2. In the absence of the feline race, certain small rodents will give themselves up to various pleasures.
What do those phrases mean? You’ll know them in their original form.
1. Better late than never.
2. When the cat’s away the mice will play.
You see, then, that tight writing is also clear writing. Tight writing is also informative writing. You’ll say more with tight writing, because the fewer words you need, the more ideas you’ll squeeze in.
So here’s how to write tightly.
Eliminate unnecessary words
This 13-word sentence can be reduced to four words.
Shoppers will save money when they buy their food and groceries at Safeway.

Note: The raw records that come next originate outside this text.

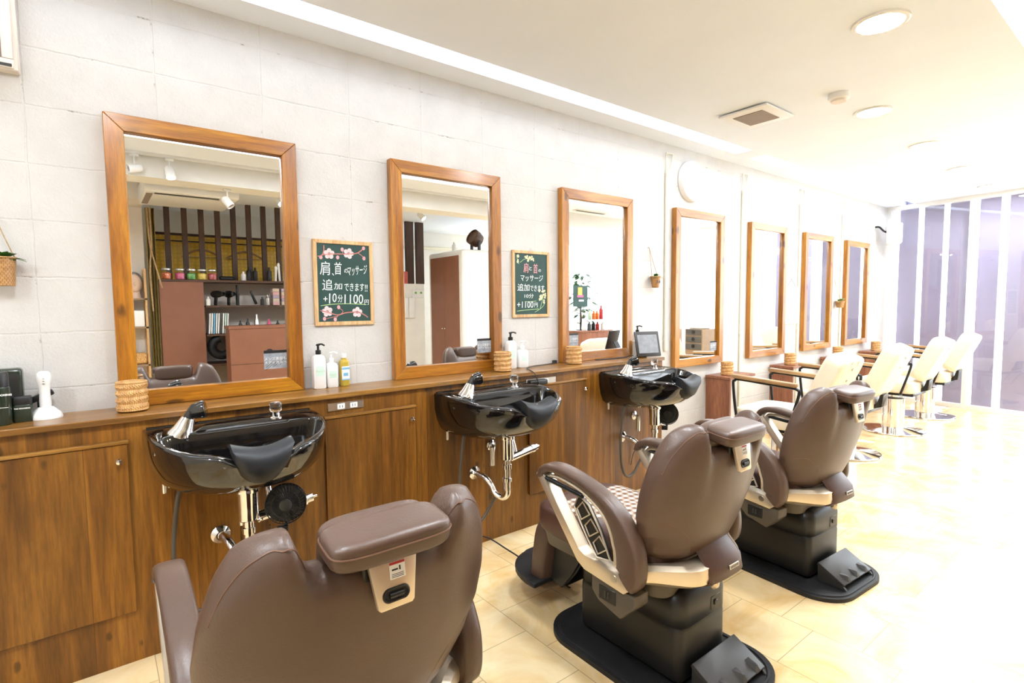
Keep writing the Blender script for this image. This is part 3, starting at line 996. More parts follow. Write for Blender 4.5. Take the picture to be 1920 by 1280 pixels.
def fan(loc, d, lab):
    t = thing('clip_fan', lab, 'fan', loc, 0, 'small black fans under the sinks')
    q = Vector(d).to_track_quat('Z', 'Y').to_matrix()
    T = lambda p: q @ Vector(p)
    b = MB()
    for r, z in ((0.073, -0.018), (0.073, 0.018), (0.05, 0.026), (0.026, 0.028)):
        b.tube([T((r * math.cos(2 * PI * i / 40), r * math.sin(2 * PI * i / 40), z)) for i in range(40)], 0.0022, 6, 0, True)
    for i in range(36):
        a = 2 * PI * i / 36
        a2 = a + 0.25
        b.tube([T((0.022 * math.cos(a), 0.022 * math.sin(a), 0.028)), T((0.052 * math.cos(a2), 0.052 * math.sin(a2), 0.026)), T((0.073 * math.cos(a2 + .1), 0.073 * math.sin(a2 + .1), 0.016)), T((0.073 * math.cos(a2 + .1), 0.073 * math.sin(a2 + .1), -0.018))], 0.0011, 5)
    b.build('guard', M_BLACKP, t)
    b = MB()
    lp = [[T((r * math.cos(2 * PI * i / 32), r * math.sin(2 * PI * i / 32), z)) for i in range(32)] for r, z in ((0.0727, -0.018), (0.068, -0.028), (0.03, -0.03), (0.0001, -0.03))]
    b.loft(lp, True).build('motor_housing', M_BLACKP, t)
    b = MB()
    lp = [[T((r * math.cos(2 * PI * i / 24), r * math.sin(2 * PI * i / 24), z)) for i in range(24)] for r, z in ((0.023, 0.024), (0.023, 0.030), (0.018, 0.033), (0.0001, 0.033))]
    b.loft(lp, True).build('hub', M_GREYP, t)
    b = MB()
    for k in range(7):
        a = 2 * PI * k / 7
        lp = []
        for r in (0.02, 0.04, 0.066):
            w_ = 0.012 + r * 0.28
            lp.append([T((r * math.cos(a) - s * w_ * math.sin(a), r * math.sin(a) + s * w_ * math.cos(a), s * 0.008 + dz)) for s, dz in ((-1, 0.0), (1, 0.0), (1, 0.0015), (-1, 0.0015))])
        b.loft(lp, True)
    b.build('blade', M_GREYP, t)
    b = MB().tube([T((0, -0.06, -0.028)), T((0.0, -0.085, -0.02)), T((-0.01, -0.095, 0.0))], 0.008, 8, 4)
    b.box(T((-0.015, -0.098, -0.005)), (0.04, 0.03, 0.025), q, 0.004)
    b.build('clip', M_BLACKP, t)
    return t


fan((0.552, 2.14, 0.575), (-0.30, -0.95, 0.12), 'small round black fan hanging under the first sink')
fan((3.045, 2.19, 0.585), (-0.75, -0.6, 0.05), 'small round black fan hanging under the third sink')
o = MB().tube([(0.50, 2.18, 0.49), (0.505, 2.22, 0.44), (0.49, 2.30, 0.38), (0.47, 2.38, 0.33), (0.46, 2.40, 0.2), (0.46, 2.405, 0.006)], 0.0025, 6, 8).build('fan_cord', M_BLACKP)
tag(o, 'thin black cord dropping from the fan under the first sink', 'cord')
o = MB().tube([(3.02, 2.24, 0.50), (3.03, 2.26, 0.44), (3.0, 2.34, 0.36), (2.96, 2.395, 0.30), (2.93, 2.405, 0.20)], 0.0025, 6, 8).build('fan_cord', M_BLACKP)
tag(o, 'thin black cord dropping from the fan under the third sink', 'cord')
o = MB().tube([(1.15, 2.409, 0.03), (1.35, 2.40, 0.055), (1.5, 2.395, 0.085), (1.62, 2.33, 0.075), (1.68, 2.2, 0.03), (1.70, 2.0, 0.006), (1.70, 1.75, 0.006)], 0.004, 8, 8).build('chair_cord', M_BLACKP)
tag(o, 'black power cord looping along the cabinet base behind the second chair', 'cord')

# ------------------------------------------------------------------ brown barber chairs (local +y faces the mirror)
def rrect(hx, y0, y1, r, n=8):
    pts = []
    for cx_, cy_, a0 in ((hx - r, y1 - r, 0), (-hx + r, y1 - r, 90), (-hx + r, y0 + r, 180), (hx - r, y0 + r, 270)):
        for i in range(n + 1):
            a = R_(a0 + 90 * i / n)
            pts.append((cx_ + r * math.cos(a), cy_ + r * math.sin(a)))
    return pts


def sstep(a, b_, x):
    t_ = max(0.0, min(1.0, (x - a) / (b_ - a)))
    return t_ * t_ * (3 - 2 * t_)


def lerp_tab(tab, x):
    for (x0, y0), (x1, y1) in zip(tab[:-1], tab[1:]):
        if x <= x1:
            t_ = (x - x0) / (x1 - x0)
            t_ = max(0, min(1, t_))
            t_ = t_ * t_ * (3 - 2 * t_) * 0.4 + t_ * 0.6
            return y0 + (y1 - y0) * t_
    return tab[-1][1]


BACK_Z0, BACK_Z1 = 0.445, 0.955
BW = [(0, 0.175), (0.12, 0.23), (0.3, 0.273), (0.5, 0.297), (0.7, 0.303), (0.85, 0.294), (0.94, 0.274), (1.0, 0.242)]


def back_pt(u, v, side, off=0.0):
    """u across -1..1, v up 0..1, side +1 front / -1 rear"""
    x = u * lerp_tab(BW, v)
    ax = abs(x)
    ztop = BACK_Z1 - 0.085 * (1 - sstep(0.125, 0.165, ax)) - 0.040 * (ax / 0.25) ** 7
    z = BACK_Z0 + v * (ztop - BACK_Z0)
    T = 0.155 - 0.035 * v
    T *= math.sqrt(max(0.0, 1 - abs(u) ** 4.5)) * math.sqrt(max(0.0, 1 - abs(2 * v - 1) ** 9))
    yc = -0.105 - 0.155 * ((z - BACK_Z0) / 0.5) + (0.03 + 0.03 * v) * u * u
    bul = 0.018 * math.sin(PI * min(1, v)) * (1 - u * u)
    y = yc + side * (T / 2 + off) + (bul if side > 0 else -bul)
    return Vector((x, y, z))


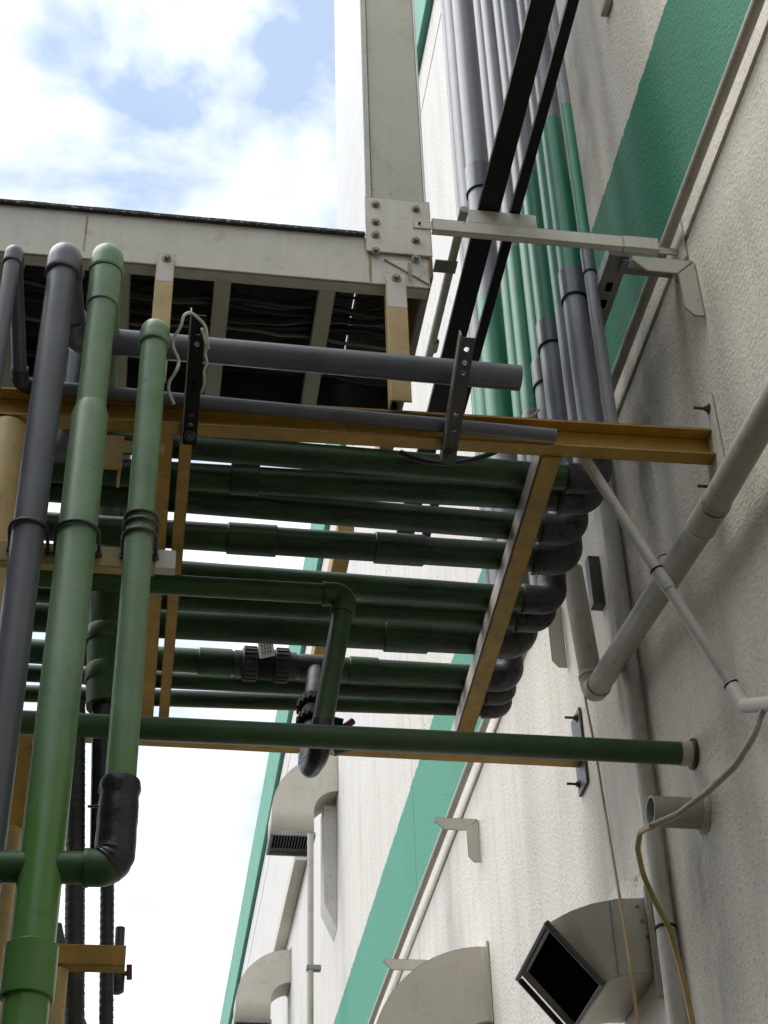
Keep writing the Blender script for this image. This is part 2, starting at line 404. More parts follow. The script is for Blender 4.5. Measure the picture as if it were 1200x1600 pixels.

Here’s what we’ll do: Get rid of will; it adds nothing. Kill money; what else would you save while shopping? The phrase when they buy can go; we go to the store to buy items, of course. Eliminate their; it’s unnecessary. Drop food and groceries because we know that’s what we buy at Safeway. (There’s little difference between food and groceries anyway.)
Now we have:
Shoppers save at Safeway.
There’s one critical caveat—don’t change the meaning. Look again at the above sentences. Does the second mean essentially the same as the first? Sure. And I saved nine words; that’s tight writing.
Replace weak verbs with strong ones
You’ll remember the concept of “helping” or “linking” verbs from high school English. These verbs carry no real meaning. Replacing them with more forceful verbs saves words. In this sentence was is a weak verb.
Sheila was an excellent student in college.
Replace was with a stronger verb and excellent student with an adverb to get:
Sheila excelled academically in college.
Seven words became five. That’s tight writing.
Use active voice, not passive voice
In active voice, the subject is doing the acting. In passive voice, the subject is being acted on. Passive voice isn’t tight. Here’s an example. Note how the subject is being acted on in the first sentence and doing the acting in the second sentence.
Passive: Our burgers are enjoyed by kids of all ages.
Active: Kids of all ages enjoy our burgers.
We tightened nine words into seven.
Watch for redundancy
My workout left me tired and exhausted.
Yes, technically there’s a difference between being tired and exhausted, but you don’t need both. Decide if you’re tired or exhausted and use only that word.
Avoid filler words
Acme widgets make such a great product.
What does such add? Nothing.
I work hard on and off of the court.
Kill of.
Eliminate ion words
My pain relief cream doesn’t cause any burning sensations.
My pain relief cream doesn’t burn.
We cut nine words to six without changing meaning. That's tight writing.
To ensure your writing is tight, search your document looking for weak verbs, prepositions, passive voice, and ion words, and any words you just don’t need. Be ruthless and write tightly.